### Direction
Write out the data again in full, exactly as it reads.
begin Source records
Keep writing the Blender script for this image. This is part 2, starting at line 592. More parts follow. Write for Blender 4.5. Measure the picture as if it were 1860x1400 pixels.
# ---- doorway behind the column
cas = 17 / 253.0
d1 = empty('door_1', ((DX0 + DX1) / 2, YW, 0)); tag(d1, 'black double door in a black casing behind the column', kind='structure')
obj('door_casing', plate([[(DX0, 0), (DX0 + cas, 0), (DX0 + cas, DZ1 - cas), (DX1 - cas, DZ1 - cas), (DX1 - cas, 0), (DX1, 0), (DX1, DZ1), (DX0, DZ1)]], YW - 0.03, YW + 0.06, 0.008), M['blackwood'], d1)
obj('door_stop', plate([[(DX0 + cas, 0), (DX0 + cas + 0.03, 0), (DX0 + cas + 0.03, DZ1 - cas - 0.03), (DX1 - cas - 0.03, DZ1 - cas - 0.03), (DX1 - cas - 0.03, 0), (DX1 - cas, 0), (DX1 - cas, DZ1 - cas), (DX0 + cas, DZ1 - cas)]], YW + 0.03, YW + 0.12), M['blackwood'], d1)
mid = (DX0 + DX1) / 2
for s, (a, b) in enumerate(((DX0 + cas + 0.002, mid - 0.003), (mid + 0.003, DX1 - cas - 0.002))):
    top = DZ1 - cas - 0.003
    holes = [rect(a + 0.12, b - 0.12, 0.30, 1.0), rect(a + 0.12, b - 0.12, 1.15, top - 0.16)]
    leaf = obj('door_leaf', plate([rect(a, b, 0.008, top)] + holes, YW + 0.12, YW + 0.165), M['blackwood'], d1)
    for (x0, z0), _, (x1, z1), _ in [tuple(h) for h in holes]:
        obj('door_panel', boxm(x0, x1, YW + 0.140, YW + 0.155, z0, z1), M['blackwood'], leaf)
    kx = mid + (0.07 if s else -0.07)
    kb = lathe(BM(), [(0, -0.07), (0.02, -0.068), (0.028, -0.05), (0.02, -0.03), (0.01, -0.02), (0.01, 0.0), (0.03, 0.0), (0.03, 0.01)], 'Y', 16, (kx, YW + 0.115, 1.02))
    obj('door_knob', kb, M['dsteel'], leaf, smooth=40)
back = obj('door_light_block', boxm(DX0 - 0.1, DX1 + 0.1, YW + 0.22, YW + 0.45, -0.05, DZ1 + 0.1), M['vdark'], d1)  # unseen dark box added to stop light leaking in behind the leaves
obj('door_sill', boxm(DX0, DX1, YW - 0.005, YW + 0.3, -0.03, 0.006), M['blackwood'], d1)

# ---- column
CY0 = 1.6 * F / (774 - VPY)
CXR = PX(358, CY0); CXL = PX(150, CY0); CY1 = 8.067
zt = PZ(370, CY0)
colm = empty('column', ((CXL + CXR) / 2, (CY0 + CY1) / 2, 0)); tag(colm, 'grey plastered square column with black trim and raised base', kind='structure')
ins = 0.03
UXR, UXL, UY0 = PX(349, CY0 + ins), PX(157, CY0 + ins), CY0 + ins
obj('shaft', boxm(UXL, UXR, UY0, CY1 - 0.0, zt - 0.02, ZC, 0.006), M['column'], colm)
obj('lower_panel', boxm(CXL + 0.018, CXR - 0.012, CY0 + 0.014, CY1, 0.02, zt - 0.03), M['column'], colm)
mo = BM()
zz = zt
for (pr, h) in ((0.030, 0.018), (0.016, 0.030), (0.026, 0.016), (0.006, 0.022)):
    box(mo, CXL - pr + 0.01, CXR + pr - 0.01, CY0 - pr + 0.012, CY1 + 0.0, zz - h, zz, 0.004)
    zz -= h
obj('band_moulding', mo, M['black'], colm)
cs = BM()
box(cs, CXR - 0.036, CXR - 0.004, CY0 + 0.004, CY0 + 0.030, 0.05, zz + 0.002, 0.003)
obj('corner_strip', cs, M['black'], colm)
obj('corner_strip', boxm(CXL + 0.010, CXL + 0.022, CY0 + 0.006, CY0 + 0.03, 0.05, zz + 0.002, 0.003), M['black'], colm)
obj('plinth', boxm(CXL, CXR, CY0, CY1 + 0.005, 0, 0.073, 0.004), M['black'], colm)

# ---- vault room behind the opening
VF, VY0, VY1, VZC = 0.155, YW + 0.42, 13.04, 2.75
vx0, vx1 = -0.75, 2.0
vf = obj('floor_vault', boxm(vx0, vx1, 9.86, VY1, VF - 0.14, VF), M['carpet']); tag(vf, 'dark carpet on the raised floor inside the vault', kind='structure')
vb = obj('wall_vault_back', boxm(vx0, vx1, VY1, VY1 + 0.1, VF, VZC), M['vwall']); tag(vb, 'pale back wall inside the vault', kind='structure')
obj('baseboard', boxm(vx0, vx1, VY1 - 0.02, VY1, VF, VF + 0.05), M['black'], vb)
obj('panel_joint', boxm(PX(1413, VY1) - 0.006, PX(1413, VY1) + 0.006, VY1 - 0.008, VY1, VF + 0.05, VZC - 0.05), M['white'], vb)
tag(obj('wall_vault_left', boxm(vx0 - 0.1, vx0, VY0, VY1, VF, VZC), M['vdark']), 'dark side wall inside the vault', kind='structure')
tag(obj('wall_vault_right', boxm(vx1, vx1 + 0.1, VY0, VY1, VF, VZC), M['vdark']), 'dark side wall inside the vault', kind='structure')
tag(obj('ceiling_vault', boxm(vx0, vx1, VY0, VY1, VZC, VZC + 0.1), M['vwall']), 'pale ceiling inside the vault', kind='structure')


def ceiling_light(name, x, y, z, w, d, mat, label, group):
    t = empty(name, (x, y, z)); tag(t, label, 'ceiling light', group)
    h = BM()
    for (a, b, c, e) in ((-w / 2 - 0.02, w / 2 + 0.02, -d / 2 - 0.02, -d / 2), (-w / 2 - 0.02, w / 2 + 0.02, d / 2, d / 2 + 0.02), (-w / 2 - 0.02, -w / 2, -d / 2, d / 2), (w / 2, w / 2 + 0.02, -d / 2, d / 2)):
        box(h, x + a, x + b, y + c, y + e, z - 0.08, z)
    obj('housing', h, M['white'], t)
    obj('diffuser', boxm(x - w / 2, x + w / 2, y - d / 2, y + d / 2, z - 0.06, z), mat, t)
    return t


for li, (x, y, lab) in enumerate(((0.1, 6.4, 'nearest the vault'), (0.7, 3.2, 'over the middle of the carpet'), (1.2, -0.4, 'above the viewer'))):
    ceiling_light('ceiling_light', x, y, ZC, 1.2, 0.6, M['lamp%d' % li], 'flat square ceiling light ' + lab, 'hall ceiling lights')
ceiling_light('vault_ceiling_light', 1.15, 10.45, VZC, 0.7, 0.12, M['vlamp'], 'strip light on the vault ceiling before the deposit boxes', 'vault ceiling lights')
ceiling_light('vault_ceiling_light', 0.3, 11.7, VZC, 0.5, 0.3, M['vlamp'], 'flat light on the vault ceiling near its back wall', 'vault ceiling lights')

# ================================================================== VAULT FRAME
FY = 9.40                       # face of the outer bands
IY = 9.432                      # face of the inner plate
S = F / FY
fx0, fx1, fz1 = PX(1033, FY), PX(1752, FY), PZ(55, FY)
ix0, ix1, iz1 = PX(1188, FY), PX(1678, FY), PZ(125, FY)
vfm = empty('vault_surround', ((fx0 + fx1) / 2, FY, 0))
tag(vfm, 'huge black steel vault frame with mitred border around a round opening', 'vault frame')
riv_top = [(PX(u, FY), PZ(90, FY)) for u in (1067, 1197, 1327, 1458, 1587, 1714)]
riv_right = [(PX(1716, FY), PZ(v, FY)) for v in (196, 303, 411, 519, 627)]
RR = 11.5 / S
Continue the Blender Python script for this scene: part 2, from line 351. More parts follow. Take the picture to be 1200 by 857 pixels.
end Source records
### Correct result
Keep writing the Blender script for this image. This is part 2, starting at line 592. More parts follow. Write for Blender 4.5. Measure the picture as if it were 1860x1400 pixels.
# ---- doorway behind the column
cas = 17 / 253.0
d1 = empty('door_1', ((DX0 + DX1) / 2, YW, 0)); tag(d1, 'black double door in a black casing behind the column', kind='structure')
obj('door_casing', plate([[(DX0, 0), (DX0 + cas, 0), (DX0 + cas, DZ1 - cas), (DX1 - cas, DZ1 - cas), (DX1 - cas, 0), (DX1, 0), (DX1, DZ1), (DX0, DZ1)]], YW - 0.03, YW + 0.06, 0.008), M['blackwood'], d1)
obj('door_stop', plate([[(DX0 + cas, 0), (DX0 + cas + 0.03, 0), (DX0 + cas + 0.03, DZ1 - cas - 0.03), (DX1 - cas - 0.03, DZ1 - cas - 0.03), (DX1 - cas - 0.03, 0), (DX1 - cas, 0), (DX1 - cas, DZ1 - cas), (DX0 + cas, DZ1 - cas)]], YW + 0.03, YW + 0.12), M['blackwood'], d1)
mid = (DX0 + DX1) / 2
for s, (a, b) in enumerate(((DX0 + cas + 0.002, mid - 0.003), (mid + 0.003, DX1 - cas - 0.002))):
    top = DZ1 - cas - 0.003
    holes = [rect(a + 0.12, b - 0.12, 0.30, 1.0), rect(a + 0.12, b - 0.12, 1.15, top - 0.16)]
    leaf = obj('door_leaf', plate([rect(a, b, 0.008, top)] + holes, YW + 0.12, YW + 0.165), M['blackwood'], d1)
    for (x0, z0), _, (x1, z1), _ in [tuple(h) for h in holes]:
        obj('door_panel', boxm(x0, x1, YW + 0.140, YW + 0.155, z0, z1), M['blackwood'], leaf)
    kx = mid + (0.07 if s else -0.07)
    kb = lathe(BM(), [(0, -0.07), (0.02, -0.068), (0.028, -0.05), (0.02, -0.03), (0.01, -0.02), (0.01, 0.0), (0.03, 0.0), (0.03, 0.01)], 'Y', 16, (kx, YW + 0.115, 1.02))
    obj('door_knob', kb, M['dsteel'], leaf, smooth=40)
back = obj('door_light_block', boxm(DX0 - 0.1, DX1 + 0.1, YW + 0.22, YW + 0.45, -0.05, DZ1 + 0.1), M['vdark'], d1)  # unseen dark box added to stop light leaking in behind the leaves
obj('door_sill', boxm(DX0, DX1, YW - 0.005, YW + 0.3, -0.03, 0.006), M['blackwood'], d1)

# ---- column
CY0 = 1.6 * F / (774 - VPY)
CXR = PX(358, CY0); CXL = PX(150, CY0); CY1 = 8.067
zt = PZ(370, CY0)
colm = empty('column', ((CXL + CXR) / 2, (CY0 + CY1) / 2, 0)); tag(colm, 'grey plastered square column with black trim and raised base', kind='structure')
ins = 0.03
UXR, UXL, UY0 = PX(349, CY0 + ins), PX(157, CY0 + ins), CY0 + ins
obj('shaft', boxm(UXL, UXR, UY0, CY1 - 0.0, zt - 0.02, ZC, 0.006), M['column'], colm)
obj('lower_panel', boxm(CXL + 0.018, CXR - 0.012, CY0 + 0.014, CY1, 0.02, zt - 0.03), M['column'], colm)
mo = BM()
zz = zt
for (pr, h) in ((0.030, 0.018), (0.016, 0.030), (0.026, 0.016), (0.006, 0.022)):
    box(mo, CXL - pr + 0.01, CXR + pr - 0.01, CY0 - pr + 0.012, CY1 + 0.0, zz - h, zz, 0.004)
    zz -= h
obj('band_moulding', mo, M['black'], colm)
cs = BM()
box(cs, CXR - 0.036, CXR - 0.004, CY0 + 0.004, CY0 + 0.030, 0.05, zz + 0.002, 0.003)
obj('corner_strip', cs, M['black'], colm)
obj('corner_strip', boxm(CXL + 0.010, CXL + 0.022, CY0 + 0.006, CY0 + 0.03, 0.05, zz + 0.002, 0.003), M['black'], colm)
obj('plinth', boxm(CXL, CXR, CY0, CY1 + 0.005, 0, 0.073, 0.004), M['black'], colm)

# ---- vault room behind the opening
VF, VY0, VY1, VZC = 0.155, YW + 0.42, 13.04, 2.75
vx0, vx1 = -0.75, 2.0
vf = obj('floor_vault', boxm(vx0, vx1, 9.86, VY1, VF - 0.14, VF), M['carpet']); tag(vf, 'dark carpet on the raised floor inside the vault', kind='structure')
vb = obj('wall_vault_back', boxm(vx0, vx1, VY1, VY1 + 0.1, VF, VZC), M['vwall']); tag(vb, 'pale back wall inside the vault', kind='structure')
obj('baseboard', boxm(vx0, vx1, VY1 - 0.02, VY1, VF, VF + 0.05), M['black'], vb)
obj('panel_joint', boxm(PX(1413, VY1) - 0.006, PX(1413, VY1) + 0.006, VY1 - 0.008, VY1, VF + 0.05, VZC - 0.05), M['white'], vb)
tag(obj('wall_vault_left', boxm(vx0 - 0.1, vx0, VY0, VY1, VF, VZC), M['vdark']), 'dark side wall inside the vault', kind='structure')
tag(obj('wall_vault_right', boxm(vx1, vx1 + 0.1, VY0, VY1, VF, VZC), M['vdark']), 'dark side wall inside the vault', kind='structure')
tag(obj('ceiling_vault', boxm(vx0, vx1, VY0, VY1, VZC, VZC + 0.1), M['vwall']), 'pale ceiling inside the vault', kind='structure')


def ceiling_light(name, x, y, z, w, d, mat, label, group):
    t = empty(name, (x, y, z)); tag(t, label, 'ceiling light', group)
    h = BM()
    for (a, b, c, e) in ((-w / 2 - 0.02, w / 2 + 0.02, -d / 2 - 0.02, -d / 2), (-w / 2 - 0.02, w / 2 + 0.02, d / 2, d / 2 + 0.02), (-w / 2 - 0.02, -w / 2, -d / 2, d / 2), (w / 2, w / 2 + 0.02, -d / 2, d / 2)):
        box(h, x + a, x + b, y + c, y + e, z - 0.08, z)
    obj('housing', h, M['white'], t)
    obj('diffuser', boxm(x - w / 2, x + w / 2, y - d / 2, y + d / 2, z - 0.06, z), mat, t)
    return t


for li, (x, y, lab) in enumerate(((0.1, 6.4, 'nearest the vault'), (0.7, 3.2, 'over the middle of the carpet'), (1.2, -0.4, 'above the viewer'))):
    ceiling_light('ceiling_light', x, y, ZC, 1.2, 0.6, M['lamp%d' % li], 'flat square ceiling light ' + lab, 'hall ceiling lights')
ceiling_light('vault_ceiling_light', 1.15, 10.45, VZC, 0.7, 0.12, M['vlamp'], 'strip light on the vault ceiling before the deposit boxes', 'vault ceiling lights')
ceiling_light('vault_ceiling_light', 0.3, 11.7, VZC, 0.5, 0.3, M['vlamp'], 'flat light on the vault ceiling near its back wall', 'vault ceiling lights')

# ================================================================== VAULT FRAME
FY = 9.40                       # face of the outer bands
IY = 9.432                      # face of the inner plate
S = F / FY
fx0, fx1, fz1 = PX(1033, FY), PX(1752, FY), PZ(55, FY)
ix0, ix1, iz1 = PX(1188, FY), PX(1678, FY), PZ(125, FY)
vfm = empty('vault_surround', ((fx0 + fx1) / 2, FY, 0))
tag(vfm, 'huge black steel vault frame with mitred border around a round opening', 'vault frame')
riv_top = [(PX(u, FY), PZ(90, FY)) for u in (1067, 1197, 1327, 1458, 1587, 1714)]
riv_right = [(PX(1716, FY), PZ(v, FY)) for v in (196, 303, 411, 519, 627)]
RR = 11.5 / S
Continue the Blender Python script for this scene: part 2, from line 351. More parts follow. Take the picture to be 1200 by 857 pixels.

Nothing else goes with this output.